The 3D engine still doesn’t feel like a true representation of top-level football.
There is a small caveat to this matchday enjoyment. Seven years since its introduction, the 3D engine still doesn’t feel like a true representation of top-level football. It’s passable, sure, but in a series known for excellence in everything it does, ‘passable’ equals disappointing. No one expects it to look like FIFA; the issue is that at least once per game a player will do something completely absurd that immediately shatters the illusion of reality.
Before anyone says ‘but players ignoring instructions is part of being a manager’, I present my tipping point: a home fixture vs MK Dons, 12 games into a promising Middlesbrough career. At 0-1 down my team has been instructed to stick to a narrow 3-1-3-1-2 formation and pump balls into the box. With seconds left, central defender Jonathan Woodgate pops up on the right wing, level with the edge of the penalty area. He has time to cross, yet decides to backtrack, and backtrack, and backtrack. All the way to the halfway line. Where he’s tackled. From there, MK breakaway for a match-sealing second goal. Swears uttered. Walls kicked. Mouse flung across the room.
I’ve since switched my highlight settings to ‘key’—goals, vital saves, rebounds off the woodwork—and am finding the game as addictive as ever; the rest of the time, my imagination brings the text-based commentary to life just as in Championship Manager’s glory days. I’m content with that, but it feels backwards to have improved a game by marginalising a lauded feature.
Returning players will be aware that many of the element discussed so far were present in 2015. What’s in FM 2016 for them, then, other than updated squads? Firstly, the option to create your own avatar, in order to roam the touchlines of those 3D stadia. It’s, er, awful. Even with four ways to amend your jawline and 13 separate nose sliders, it’s impossible to make in-game-you look like anything other than a Stone Roses tribute band reject. The idea behind the feature is welcome, but needs significant refinement.

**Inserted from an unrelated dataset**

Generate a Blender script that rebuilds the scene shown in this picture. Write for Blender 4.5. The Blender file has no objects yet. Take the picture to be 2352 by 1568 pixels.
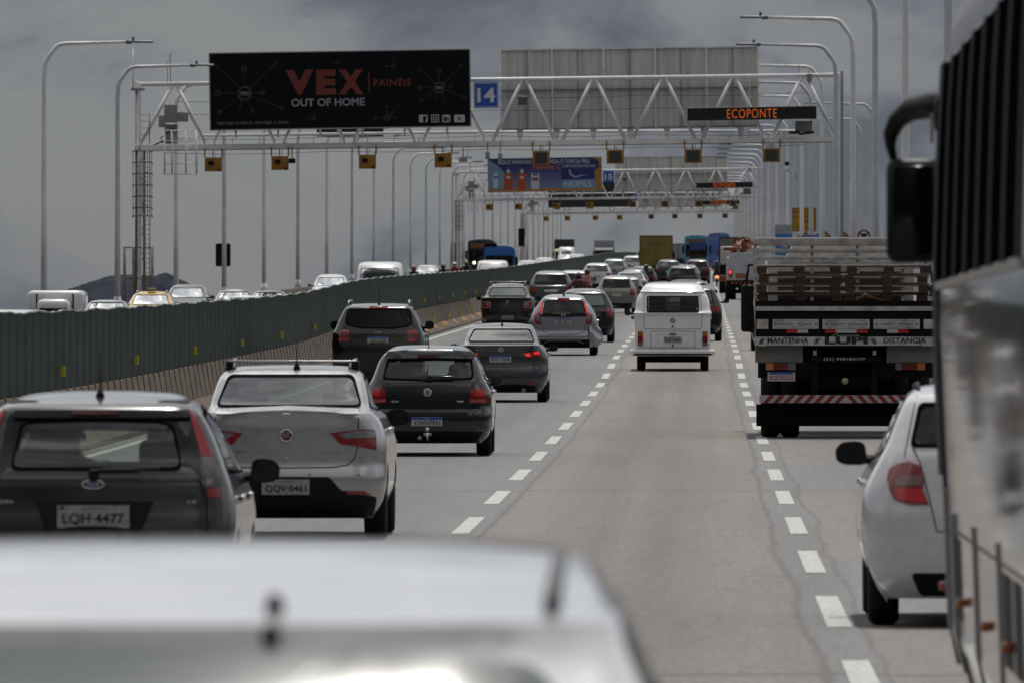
import bpy, bmesh, math, random
from mathutils import Vector, Matrix
from mathutils.geometry import delaunay_2d_cdt
random.seed(7)
PI = math.pi
sc = bpy.context.scene
COL = sc.collection

# ------------------------------------------------------------------ camera, sky, sun, exposure
# lengths in metres; X across the bridge, Y along it, Z up; the camera stands at X=0, Y=0
FPX = 26133.0                      # focal length in pixels of a 2352-pixel-wide frame (a 400 mm lens)
VX, VY, CAMZ = 1615.0, 806.7, 1.81 # where the road's direction meets the picture
cam_d = bpy.data.cameras.new('camera'); cam = bpy.data.objects.new('camera', cam_d); COL.objects.link(cam)
sc.camera = cam
cam_d.lens = 400; cam_d.sensor_width = 36; cam_d.clip_start = 1; cam_d.clip_end = 60000
cam.location = (0, 0, CAMZ)
cam.rotation_euler = (math.radians(90) + (VY-784)/FPX, 0, (VX-1176)/FPX)
cam_d.dof.use_dof = True; cam_d.dof.focus_distance = 185; cam_d.dof.aperture_fstop = 13

w = bpy.data.worlds.new("World"); sc.world = w; w.use_nodes = True
nt = w.node_tree; N = nt.nodes; L = nt.links; N.clear()
SUN_EL, SUN_AZ = math.radians(68), math.radians(8)      # sun high ahead, a little to the right
def nd(N, t, **k):
    n = N.new(t)
    for a, b in k.items():
        if a in n.inputs: n.inputs[a].default_value = b
        else: setattr(n, a, b)
    return n
out = nd(N, 'ShaderNodeOutputWorld'); bg = nd(N, 'ShaderNodeBackground')
sky = nd(N, 'ShaderNodeTexSky', sky_type='NISHITA', sun_disc=False, sun_elevation=SUN_EL, sun_rotation=SUN_AZ)
tc = nd(N, 'ShaderNodeTexCoord')
def ramp(N, pts, interp='LINEAR'):
    r = N.new('ShaderNodeValToRGB'); cr = r.color_ramp; cr.interpolation = interp
    while len(cr.elements) < len(pts): cr.elements.new(0.5)
    for e, (p, c) in zip(cr.elements, pts):
        e.position = p; e.color = (*c, 1) if len(c) == 3 else c
    return r
mp = nd(N, 'ShaderNodeMapping'); mp.inputs['Scale'].default_value = (1, 1, 1.7); mp.inputs['Location'].default_value = (0.297, 0.2, 0.121)
L.new(tc.outputs['Generated'], mp.inputs[0])
n1 = nd(N, 'ShaderNodeTexNoise', Scale=30.0, Detail=7.0, Roughness=0.55, Distortion=0.35)
n2 = nd(N, 'ShaderNodeTexNoise', Scale=2.6, Detail=7.0, Roughness=0.6, Distortion=0.6)
L.new(mp.outputs[0], n1.inputs['Vector']); L.new(tc.outputs['Generated'], n2.inputs['Vector'])
r1 = ramp(N, [(0.40, (0.46, 0.53, 0.65)), (0.47, (0.70, 0.77, 0.89)), (0.515, (0.93, 0.98, 1.06)), (0.60, (1.08, 1.12, 1.14))])
L.new(n1.outputs[0], r1.inputs[0])
r2 = ramp(N, [(0.38, (0.5, 0.53, 0.58)), (0.52, (1.0, 1.0, 1.0)), (0.62, (2.4, 2.3, 2.2))])
L.new(n2.outputs[0], r2.inputs[0])
sp = nd(N, 'ShaderNodeSeparateXYZ'); L.new(tc.outputs['Generated'], sp.inputs[0])
# brightness of the cloud deck against height above the horizon: dull low down, bright overhead
r3 = ramp(N, [(0.0, (0.29,)*3), (0.035, (0.30, 0.305, 0.315)), (0.06, (0.38,)*3), (0.14, (0.80,)*3), (0.35, (0.80,)*3), (0.7, (0.66,)*3), (1.0, (0.48,)*3)])
L.new(sp.outputs['Z'], r3.inputs[0])
hi = nd(N, 'ShaderNodeMapRange'); hi.inputs['From Min'].default_value = 0.06; hi.inputs['From Max'].default_value = 0.3
L.new(sp.outputs['Z'], hi.inputs['Value'])
mx = nd(N, 'ShaderNodeMix', data_type='RGBA'); L.new(hi.outputs[0], mx.inputs['Factor']); L.new(r1.outputs[0], mx.inputs['A']); L.new(r2.outputs[0], mx.inputs['B'])
ml = nd(N, 'ShaderNodeMix', data_type='RGBA', blend_type='MULTIPLY'); ml.inputs['Factor'].default_value = 1
L.new(mx.outputs['Result'], ml.inputs['A']); L.new(r3.outputs[0], ml.inputs['B'])
# thin gaps: a little of the clear sky behind
sk = nd(N, 'ShaderNodeVectorMath', operation='SCALE'); sk.inputs['Scale'].default_value = 0.06
L.new(sky.outputs[0], sk.inputs[0])
mz = nd(N, 'ShaderNodeMix', data_type='RGBA'); mz.inputs['Factor'].default_value = 0.90
L.new(sk.outputs[0], mz.inputs['A']); L.new(ml.outputs['Result'], mz.inputs['B'])
# clouds glow towards the hidden sun and are duller behind the camera
nv = nd(N, 'ShaderNodeVectorMath', operation='DOT_PRODUCT'); L.new(tc.outputs['Generated'], nv.inputs[0])
nv.inputs[1].default_value = (math.sin(SUN_AZ)*math.cos(SUN_EL), math.cos(SUN_AZ)*math.cos(SUN_EL), math.sin(SUN_EL))
rg = ramp(N, [(0.0, (0.10,)*3), (0.40, (0.13,)*3), (0.54, (0.35,)*3), (0.67, (1.0,)*3), (0.9, (1.3,)*3), (1.0, (1.9,)*3)])
ma = nd(N, 'ShaderNodeMath', operation='MULTIPLY_ADD'); ma.inputs[1].default_value = .5; ma.inputs[2].default_value = .5
L.new(nv.outputs['Value'], ma.inputs[0]); L.new(ma.outputs[0], rg.inputs[0])
mg = nd(N, 'ShaderNodeMix', data_type='RGBA', blend_type='MULTIPLY'); mg.inputs['Factor'].default_value = 1
L.new(mz.outputs['Result'], mg.inputs['A']); L.new(rg.outputs[0], mg.inputs['B'])
L.new(mg.outputs['Result'], bg.inputs['Color']); bg.inputs['Strength'].default_value = 0.72
L.new(bg.outputs[0], out.inputs[0])

sd = bpy.data.lights.new('sun', 'SUN'); sun = bpy.data.objects.new('sun', sd); COL.objects.link(sun)
sd.energy = 2.75; sd.angle = math.radians(1.0); sd.color = (1.0, 0.955, 0.89)
sdir = Vector((math.sin(SUN_AZ)*math.cos(SUN_EL), math.cos(SUN_AZ)*math.cos(SUN_EL), math.sin(SUN_EL)))
sun.rotation_euler = sdir.to_track_quat('Z', 'Y').to_euler(); sun.location = (0, 0, 60)
sc.view_settings.view_transform = 'Standard'; sc.view_settings.look = 'None'; sc.view_settings.gamma = 1
sc.view_settings.exposure = 0
sc.render.engine = 'CYCLES'; sc.cycles.use_denoising = True; sc.cycles.max_bounces = 6
sc.cycles.transparent_max_bounces = 24; sc.cycles.caustics_reflective = False; sc.cycles.caustics_refractive = False

# ------------------------------------------------------------------ small helpers
def pchip(xs, ys):
    n = len(xs); h = [xs[i+1]-xs[i] for i in range(n-1)]; d = [(ys[i+1]-ys[i])/h[i] for i in range(n-1)]
    m = [d[0]] + [0.0]*(n-2) + [d[-1]]
    for i in range(1, n-1):
        if d[i-1]*d[i] > 0:
            w1 = 2*h[i]+h[i-1]; w2 = h[i]+2*h[i-1]; m[i] = (w1+w2)/(w1/d[i-1]+w2/d[i])
    def f(x):
        if x <= xs[0]: return ys[0] + m[0]*(x-xs[0])
        if x >= xs[-1]: return ys[-1] + m[-1]*(x-xs[-1])
        lo, hi_ = 0, n-1
        while hi_-lo > 1:
            k = (lo+hi_)//2
            if xs[k] <= x: lo = k
            else: hi_ = k
        t = (x-xs[lo])/h[lo]; t2 = t*t; t3 = t2*t
        return (2*t3-3*t2+1)*ys[lo] + (t3-2*t2+t)*h[lo]*m[lo] + (3*t2-2*t3)*ys[lo+1] + (t3-t2)*h[lo]*m[lo+1]
    return f
ZT = [(-60, 0), (0, 0), (60, .07), (100, .2), (150, .45), (202, .82), (243, 1.16), (286, 1.71), (329, 2.12), (370, 2.47), (432, 3.0),
      (525, 3.86), (650, 5.08), (773, 6.29), (874, 7.27), (1045, 8.95), (1250, 10.8), (1450, 12.5), (1700, 14.3), (2000, 15.4), (2600, 15.8)]
zr = pchip([a for a, b in ZT], [b for a, b in ZT])          # height of our carriageway along the bridge
def zopp(X, Y): return zr(Y) - 0.04*max(0.0, min(14.0, -9.2-X))   # the other carriageway falls away to its kerb
def slope(Y): return math.atan((zr(Y+2)-zr(Y-2))/4)

MATS = {}
def mat(name, col, rough=0.5, metal=0.0, coat=0.0, var=0.0, scale=6.0, bump=0.0, emit=None, es=1.0, stretch=(1, 1, 1), var2=None, spec=None):
    if name in MATS: return MATS[name]
    m = bpy.data.materials.new(name); m.use_nodes = True; N = m.node_tree.nodes; L = m.node_tree.links
    b = N['Principled BSDF']; b.inputs['Base Color'].default_value = (*col, 1); b.inputs['Roughness'].default_value = rough
    b.inputs['Metallic'].default_value = metal; b.inputs['Coat Weight'].default_value = coat; b.inputs['Coat Roughness'].default_value = 0.06
    if spec is not None: b.inputs['Specular IOR Level'].default_value = spec
    if var or bump:
        tc = nd(N, 'ShaderNodeTexCoord'); mp = nd(N, 'ShaderNodeMapping'); mp.inputs['Scale'].default_value = stretch
        n = nd(N, 'ShaderNodeTexNoise', Scale=scale, Detail=6.0, Roughness=0.6)
        L.new(tc.outputs['Object'], mp.inputs[0]); L.new(mp.outputs[0], n.inputs['Vector'])
        if var:
            c2 = var2 or tuple(c*(1-var) for c in col); c1 = tuple(min(1, c*(1+var*.5)) for c in col)
            r = ramp(N, [(0.32, c2), (0.55, col), (0.75, c1)]); L.new(n.outputs[0], r.inputs[0]); L.new(r.outputs[0], b.inputs['Base Color'])
            mr = nd(N, 'ShaderNodeMapRange'); mr.inputs['To Min'].default_value = max(0.02, rough*0.75); mr.inputs['To Max'].default_value = min(1, rough*1.3)
            L.new(n.outputs[0], mr.inputs['Value']); L.new(mr.outputs[0], b.inputs['Roughness'])
        if bump:
            bp = nd(N, 'ShaderNodeBump', Strength=bump, Distance=0.02); L.new(n.outputs[0], bp.inputs['Height']); L.new(bp.outputs[0], b.inputs['Normal'])
    if emit: b.inputs['Emission Color'].default_value = (*emit, 1); b.inputs['Emission Strength'].default_value = es
    MATS[name] = m; return m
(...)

Much better is the seamless integration of analysis tool Prozone. Its inclusion enhances proceedings on both a superficial level—delivering reams of stats from elsewhere in the world via a loading-screen ticker—and hands-on one, enabling you to study any performance in surgical detail. Need to know the distance run by a particular player, exact placement of every single shot, trajectory of all set-pieces and outcome of every mistake before selecting next week’s team? All there, along with dozens of other insights, presented in surprisingly digestible form.

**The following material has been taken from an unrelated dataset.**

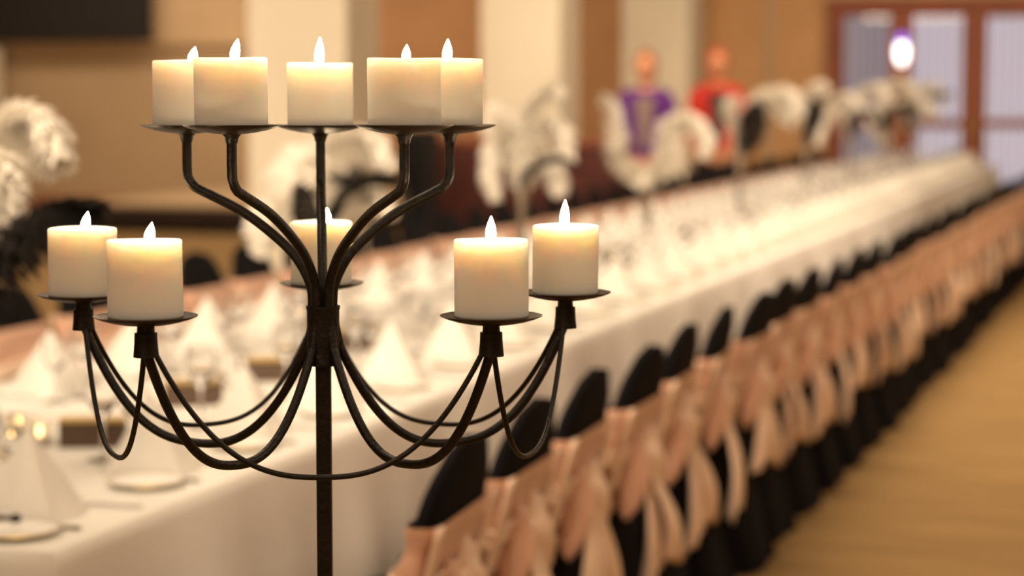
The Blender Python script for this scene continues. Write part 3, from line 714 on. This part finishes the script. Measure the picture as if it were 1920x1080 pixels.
# ------------------------------------------------------------------ people
def skin(name, verts, edges, radii, root, m, parent, sub=1):
    me = bpy.data.meshes.new(name); me.from_pydata(verts, edges, []); o = bpy.data.objects.new(name, me); C.objects.link(o)
    md = o.modifiers.new('s', 'SKIN'); md.use_smooth_shade = True
    for i, r_ in enumerate(radii):
        r2 = r_ if isinstance(r_, tuple) else (r_, r_)
        me.skin_vertices[0].data[i].radius = r2
    me.skin_vertices[0].data[root].use_root = True
    ms = o.modifiers.new('b', 'SUBSURF'); ms.levels = sub + 1; ms.render_levels = sub + 1
    dg = bpy.context.evaluated_depsgraph_get(); nm = bpy.data.meshes.new_from_object(o.evaluated_get(dg))
    o.modifiers.clear(); o.data = nm; nm.materials.clear(); nm.materials.append(m)
    nm.polygons.foreach_set('use_smooth', [True]*len(nm.polygons))
    o.parent = parent; return o
def person(px, y, height, label, topm, hairm, inner, yaw):
    s = height/1.75; b = wx(px, y)
    r = empty('person', (b, y, 0), yaw); tag(r, label, 'person')
    # body: pelvis 0, belly 1, chest 2, neckbase 3, neck 4, skull.. ; faces -Y
    V = [(0,0,.92),(0,0,1.08),(0,.0,1.28),(0,.01,1.43),(0,0,1.50)]
    E = [(0,1),(1,2),(2,3),(3,4)]; R = [(.145,.11),(.125,.095),(.15,.105),(.07,.06),(.05,.05)]
    hands = []
    for sx in (-1, 1):
        i = len(V); V += [(sx*.17,.01,1.39),(sx*.22,.03,1.12),(sx*.19,-.10,.93),(sx*.17,-.16,.90)]
        E += [(3,i),(i,i+1),(i+1,i+2),(i+2,i+3)]; R += [.055,.042,.03,.026]; hands.append(i+3)
        # fingers
        for f, (dx, L) in enumerate(((-.027,.07),(-.009,.08),(.009,.075),(.027,.06))):
            j = len(V); V += [(sx*.17+dx,-.20,.885),(sx*.17+dx,-.20-L*.5,.868),(sx*.17+dx,-.20-L*.8,.845)]
            E += [(i+3,j),(j,j+1),(j+1,j+2)]; R += [.011,.009,.007]
        j = len(V); V += [(sx*.17-sx*.035,-.18,.885),(sx*.17-sx*.05,-.21,.87)]; E += [(i+3,j),(j,j+1)]; R += [.011,.008]
        i = len(V); V += [(sx*.095,0,.85),(sx*.10,-.01,.48),(sx*.10,.02,.09),(sx*.11,-.10,.04)]
        E += [(0,i),(i,i+1),(i+1,i+2),(i+2,i+3)]; R += [.088,.055,.04,.032]
    Vs = [tuple(c*s for c in v) for v in V]; Rs = [tuple(q*s for q in (x if isinstance(x, tuple) else (x, x))) for x in R]
    body = skin('body', Vs, E, Rs, 0, M['skin'], r)
    # head with face added to the same mesh
    hb = MB()
    def face(q, p):
        x, yv, z = q
        if p.y < 0: yv -= .010*s*math.exp(-(p.x*5)**2 - ((p.z+.05)*5)**2)*1.8      # nose bridge
        if p.z < -.3: x *= .82 + .1*(1+p.z)
        return Vector((x, yv, z))
    hc_ = Vector((0, -.015, 1.635))*s
    hb.ell(hc_, (.076*s, .095*s, .118*s), 28, 20, face)
    hb.ell(hc_+Vector((0, -.100, -.012))*s, (.013*s, .018*s, .022*s), 10, 8)
    for sx in (-1, 1): hb.ell(hc_+Vector((sx*.078, .005, -.01))*s, (.010*s, .018*s, .030*s), 8, 8)
    me = hb.mesh('head', M['skin'])
    bm = bmesh.new(); bm.from_mesh(body.data); bm.from_mesh(me); bm.to_mesh(body.data); bm.free()
    for sx in (-1, 1): MB().ell(hc_+Vector((sx*.030, -.088, .010))*s, (.012*s, .007*s, .008*s), 10, 8).build('eye', M['eye'], r)
    MB().ell(hc_+Vector((0, -.089, -.055))*s, (.024*s, .008*s, .008*s), 10, 8).build('mouth', M['lip'], r)
    hr = MB(); hr.ell(hc_+Vector((0, .022, .022))*s, (.090*s, .098*s, .118*s), 24, 16, lambda q, p: q + Vector((.004*math.sin(30*p.z+9*p.x), 0, -.05*s if p.y > .3 and p.z < 0 else 0)))
    hr.build('hair', M[hairm], r)
    # clothes follow the same skeleton, slightly fuller
    Vt = [(0,0,.86),(0,0,1.08),(0,0,1.28),(0,.01,1.42)]; Et = [(0,1),(1,2),(2,3)]; Rt = [(.175,.14),(.155,.12),(.175,.13),(.10,.085)]
    for sx in (-1, 1):
        i = len(Vt); Vt += [(sx*.17,.01,1.39),(sx*.22,.03,1.12),(sx*.195,-.08,.955)]; Et += [(3,i),(i,i+1),(i+1,i+2)]; Rt += [.075,.058,.045]
    skin('jacket' if topm == 'purple' else 'top', [tuple(c*s for c in v) for v in Vt], Et, [tuple(q*s for q in (x if isinstance(x, tuple) else (x, x))) for x in Rt], 0, M[topm], r)
    # shirt front panel in the jacket opening
    def pn_(u, v):
        q = u*2-1; z = .98+.42*v; wv = .035+.045*v
        return (q*wv*s, (-.128-.012*math.sin(v*3))*s + .01*abs(q)*s, z*s)
    solidify(MB().grid(pn_, 6, 8).build('shirt_front', M[inner], r), .008)
    Vl = [(0,0,.92)]; El = []; Rl = [(.165,.13)]
    for sx in (-1, 1):
        i = len(Vl); Vl += [(sx*.10,0,.82),(sx*.10,-.01,.48),(sx*.10,.02,.10)]; El += [(0,i),(i,i+1),(i+1,i+2)]; Rl += [.11,.08,.07]
    skin('trousers', [tuple(c*s for c in v) for v in Vl], El, [tuple(q*s for q in (x if isinstance(x, tuple) else (x, x))) for x in Rl], 0, M['darkcloth'], r)
    for sx in (-1, 1):
        MB().ell((sx*.105*s, -.05*s, .035*s), (.045*s, .12*s, .034*s), 14, 8).build('shoe', M['speaker'], r)
person(1211, 17.6, 1.88, 'standing person in an open purple jacket behind the plumes', 'purple', 'hair', 'greycloth', .15)
person(1345, 19.2, 1.93, 'standing person with red hair and bright red top over dark neckline', 'red', 'redhair', 'darkcloth', .25)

Also new are a useful set-piece editor and the ability to watch highlights packages of AI games. Yet the game suffers from the continuing absence of two innovations made by a contemporary. Out Of The Park Baseball has long enabled users to both play classic leagues, and—crucially—carry over saves from one release to the next. For FM to keep up with its former stablemate—SI actually published it between 2005 and 2007—it really needs to introduce the latter option. This is deeper and more detailed than ever, which only makes it extra galling that your 120-hour save game will be consigned to the Trash folder in 12 months’ time.